-- Task directions --
Output every line of the data exactly as it appears.

-- Recorded data --
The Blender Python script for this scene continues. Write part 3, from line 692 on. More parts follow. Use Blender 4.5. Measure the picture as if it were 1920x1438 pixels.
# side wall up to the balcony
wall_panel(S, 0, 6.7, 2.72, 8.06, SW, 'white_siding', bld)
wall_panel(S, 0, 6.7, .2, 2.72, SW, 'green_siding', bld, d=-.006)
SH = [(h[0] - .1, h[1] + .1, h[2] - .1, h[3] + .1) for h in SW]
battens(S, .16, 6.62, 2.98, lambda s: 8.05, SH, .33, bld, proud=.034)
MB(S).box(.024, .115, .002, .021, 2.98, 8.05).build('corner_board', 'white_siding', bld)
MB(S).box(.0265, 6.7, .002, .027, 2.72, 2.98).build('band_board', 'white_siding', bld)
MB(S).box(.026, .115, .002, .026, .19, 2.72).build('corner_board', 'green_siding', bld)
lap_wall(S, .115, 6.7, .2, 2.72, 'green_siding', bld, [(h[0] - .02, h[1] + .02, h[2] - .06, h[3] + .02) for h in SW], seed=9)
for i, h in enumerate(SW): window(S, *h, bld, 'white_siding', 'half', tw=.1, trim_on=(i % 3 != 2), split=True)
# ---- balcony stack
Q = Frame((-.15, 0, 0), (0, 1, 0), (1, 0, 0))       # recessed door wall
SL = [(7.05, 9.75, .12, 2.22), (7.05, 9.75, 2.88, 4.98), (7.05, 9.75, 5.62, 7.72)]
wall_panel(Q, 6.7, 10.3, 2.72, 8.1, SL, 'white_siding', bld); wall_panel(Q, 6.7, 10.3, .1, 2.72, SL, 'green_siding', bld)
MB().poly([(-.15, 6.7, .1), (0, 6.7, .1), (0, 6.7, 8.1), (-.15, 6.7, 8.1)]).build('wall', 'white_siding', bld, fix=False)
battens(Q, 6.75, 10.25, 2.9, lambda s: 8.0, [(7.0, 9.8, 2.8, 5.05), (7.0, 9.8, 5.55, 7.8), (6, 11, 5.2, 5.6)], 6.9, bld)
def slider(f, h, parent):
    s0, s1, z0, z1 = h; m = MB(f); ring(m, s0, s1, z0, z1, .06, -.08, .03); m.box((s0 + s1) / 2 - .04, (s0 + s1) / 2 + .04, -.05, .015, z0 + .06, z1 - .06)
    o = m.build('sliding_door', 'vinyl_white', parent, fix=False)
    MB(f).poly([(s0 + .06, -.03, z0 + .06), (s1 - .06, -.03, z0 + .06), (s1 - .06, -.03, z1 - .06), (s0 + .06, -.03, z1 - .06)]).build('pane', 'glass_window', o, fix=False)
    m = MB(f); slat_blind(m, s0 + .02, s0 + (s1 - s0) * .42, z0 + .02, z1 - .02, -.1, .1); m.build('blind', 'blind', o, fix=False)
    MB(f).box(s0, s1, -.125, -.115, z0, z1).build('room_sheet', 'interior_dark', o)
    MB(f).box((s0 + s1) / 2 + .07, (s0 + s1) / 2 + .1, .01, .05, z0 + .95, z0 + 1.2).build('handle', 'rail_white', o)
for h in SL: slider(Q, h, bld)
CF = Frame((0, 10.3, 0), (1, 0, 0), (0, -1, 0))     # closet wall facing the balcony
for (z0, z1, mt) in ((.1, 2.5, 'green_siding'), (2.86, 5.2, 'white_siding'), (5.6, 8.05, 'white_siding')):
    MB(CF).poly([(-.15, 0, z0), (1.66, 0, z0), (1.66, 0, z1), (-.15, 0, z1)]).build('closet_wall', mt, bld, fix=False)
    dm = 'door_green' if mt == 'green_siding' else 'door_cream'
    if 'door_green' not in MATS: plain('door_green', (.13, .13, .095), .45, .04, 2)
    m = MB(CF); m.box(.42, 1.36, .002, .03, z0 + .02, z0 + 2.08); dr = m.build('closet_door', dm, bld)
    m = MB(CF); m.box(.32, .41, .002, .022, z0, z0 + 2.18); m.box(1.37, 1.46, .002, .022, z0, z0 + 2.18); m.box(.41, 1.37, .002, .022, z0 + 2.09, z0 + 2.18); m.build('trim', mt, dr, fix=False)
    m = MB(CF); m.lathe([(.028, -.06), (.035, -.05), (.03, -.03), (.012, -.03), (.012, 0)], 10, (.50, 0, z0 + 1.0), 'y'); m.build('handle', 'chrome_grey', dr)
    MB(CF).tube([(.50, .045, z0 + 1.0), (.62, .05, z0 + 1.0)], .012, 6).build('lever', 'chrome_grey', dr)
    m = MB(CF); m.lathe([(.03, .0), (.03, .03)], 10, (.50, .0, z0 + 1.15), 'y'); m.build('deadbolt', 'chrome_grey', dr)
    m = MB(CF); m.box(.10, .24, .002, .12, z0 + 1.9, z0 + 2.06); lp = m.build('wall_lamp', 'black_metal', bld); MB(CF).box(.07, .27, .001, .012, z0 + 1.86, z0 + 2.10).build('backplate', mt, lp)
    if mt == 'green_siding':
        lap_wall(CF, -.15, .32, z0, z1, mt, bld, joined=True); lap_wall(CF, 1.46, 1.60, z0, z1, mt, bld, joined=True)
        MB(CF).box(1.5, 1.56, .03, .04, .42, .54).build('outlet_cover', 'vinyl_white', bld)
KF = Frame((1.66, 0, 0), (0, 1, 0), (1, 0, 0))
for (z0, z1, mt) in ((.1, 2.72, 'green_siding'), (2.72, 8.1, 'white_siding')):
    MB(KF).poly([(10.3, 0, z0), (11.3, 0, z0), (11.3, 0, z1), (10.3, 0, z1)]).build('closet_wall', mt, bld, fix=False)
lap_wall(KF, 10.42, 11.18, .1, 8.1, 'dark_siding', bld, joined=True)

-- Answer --
The Blender Python script for this scene continues. Write part 3, from line 692 on. More parts follow. Use Blender 4.5. Measure the picture as if it were 1920x1438 pixels.
# side wall up to the balcony
wall_panel(S, 0, 6.7, 2.72, 8.06, SW, 'white_siding', bld)
wall_panel(S, 0, 6.7, .2, 2.72, SW, 'green_siding', bld, d=-.006)
SH = [(h[0] - .1, h[1] + .1, h[2] - .1, h[3] + .1) for h in SW]
battens(S, .16, 6.62, 2.98, lambda s: 8.05, SH, .33, bld, proud=.034)
MB(S).box(.024, .115, .002, .021, 2.98, 8.05).build('corner_board', 'white_siding', bld)
MB(S).box(.0265, 6.7, .002, .027, 2.72, 2.98).build('band_board', 'white_siding', bld)
MB(S).box(.026, .115, .002, .026, .19, 2.72).build('corner_board', 'green_siding', bld)
lap_wall(S, .115, 6.7, .2, 2.72, 'green_siding', bld, [(h[0] - .02, h[1] + .02, h[2] - .06, h[3] + .02) for h in SW], seed=9)
for i, h in enumerate(SW): window(S, *h, bld, 'white_siding', 'half', tw=.1, trim_on=(i % 3 != 2), split=True)
# ---- balcony stack
Q = Frame((-.15, 0, 0), (0, 1, 0), (1, 0, 0))       # recessed door wall
SL = [(7.05, 9.75, .12, 2.22), (7.05, 9.75, 2.88, 4.98), (7.05, 9.75, 5.62, 7.72)]
wall_panel(Q, 6.7, 10.3, 2.72, 8.1, SL, 'white_siding', bld); wall_panel(Q, 6.7, 10.3, .1, 2.72, SL, 'green_siding', bld)
MB().poly([(-.15, 6.7, .1), (0, 6.7, .1), (0, 6.7, 8.1), (-.15, 6.7, 8.1)]).build('wall', 'white_siding', bld, fix=False)
battens(Q, 6.75, 10.25, 2.9, lambda s: 8.0, [(7.0, 9.8, 2.8, 5.05), (7.0, 9.8, 5.55, 7.8), (6, 11, 5.2, 5.6)], 6.9, bld)
def slider(f, h, parent):
    s0, s1, z0, z1 = h; m = MB(f); ring(m, s0, s1, z0, z1, .06, -.08, .03); m.box((s0 + s1) / 2 - .04, (s0 + s1) / 2 + .04, -.05, .015, z0 + .06, z1 - .06)
    o = m.build('sliding_door', 'vinyl_white', parent, fix=False)
    MB(f).poly([(s0 + .06, -.03, z0 + .06), (s1 - .06, -.03, z0 + .06), (s1 - .06, -.03, z1 - .06), (s0 + .06, -.03, z1 - .06)]).build('pane', 'glass_window', o, fix=False)
    m = MB(f); slat_blind(m, s0 + .02, s0 + (s1 - s0) * .42, z0 + .02, z1 - .02, -.1, .1); m.build('blind', 'blind', o, fix=False)
    MB(f).box(s0, s1, -.125, -.115, z0, z1).build('room_sheet', 'interior_dark', o)
    MB(f).box((s0 + s1) / 2 + .07, (s0 + s1) / 2 + .1, .01, .05, z0 + .95, z0 + 1.2).build('handle', 'rail_white', o)
for h in SL: slider(Q, h, bld)
CF = Frame((0, 10.3, 0), (1, 0, 0), (0, -1, 0))     # closet wall facing the balcony
for (z0, z1, mt) in ((.1, 2.5, 'green_siding'), (2.86, 5.2, 'white_siding'), (5.6, 8.05, 'white_siding')):
    MB(CF).poly([(-.15, 0, z0), (1.66, 0, z0), (1.66, 0, z1), (-.15, 0, z1)]).build('closet_wall', mt, bld, fix=False)
    dm = 'door_green' if mt == 'green_siding' else 'door_cream'
    if 'door_green' not in MATS: plain('door_green', (.13, .13, .095), .45, .04, 2)
    m = MB(CF); m.box(.42, 1.36, .002, .03, z0 + .02, z0 + 2.08); dr = m.build('closet_door', dm, bld)
    m = MB(CF); m.box(.32, .41, .002, .022, z0, z0 + 2.18); m.box(1.37, 1.46, .002, .022, z0, z0 + 2.18); m.box(.41, 1.37, .002, .022, z0 + 2.09, z0 + 2.18); m.build('trim', mt, dr, fix=False)
    m = MB(CF); m.lathe([(.028, -.06), (.035, -.05), (.03, -.03), (.012, -.03), (.012, 0)], 10, (.50, 0, z0 + 1.0), 'y'); m.build('handle', 'chrome_grey', dr)
    MB(CF).tube([(.50, .045, z0 + 1.0), (.62, .05, z0 + 1.0)], .012, 6).build('lever', 'chrome_grey', dr)
    m = MB(CF); m.lathe([(.03, .0), (.03, .03)], 10, (.50, .0, z0 + 1.15), 'y'); m.build('deadbolt', 'chrome_grey', dr)
    m = MB(CF); m.box(.10, .24, .002, .12, z0 + 1.9, z0 + 2.06); lp = m.build('wall_lamp', 'black_metal', bld); MB(CF).box(.07, .27, .001, .012, z0 + 1.86, z0 + 2.10).build('backplate', mt, lp)
    if mt == 'green_siding':
        lap_wall(CF, -.15, .32, z0, z1, mt, bld, joined=True); lap_wall(CF, 1.46, 1.60, z0, z1, mt, bld, joined=True)
        MB(CF).box(1.5, 1.56, .03, .04, .42, .54).build('outlet_cover', 'vinyl_white', bld)
KF = Frame((1.66, 0, 0), (0, 1, 0), (1, 0, 0))
for (z0, z1, mt) in ((.1, 2.72, 'green_siding'), (2.72, 8.1, 'white_siding')):
    MB(KF).poly([(10.3, 0, z0), (11.3, 0, z0), (11.3, 0, z1), (10.3, 0, z1)]).build('closet_wall', mt, bld, fix=False)
lap_wall(KF, 10.42, 11.18, .1, 8.1, 'dark_siding', bld, joined=True)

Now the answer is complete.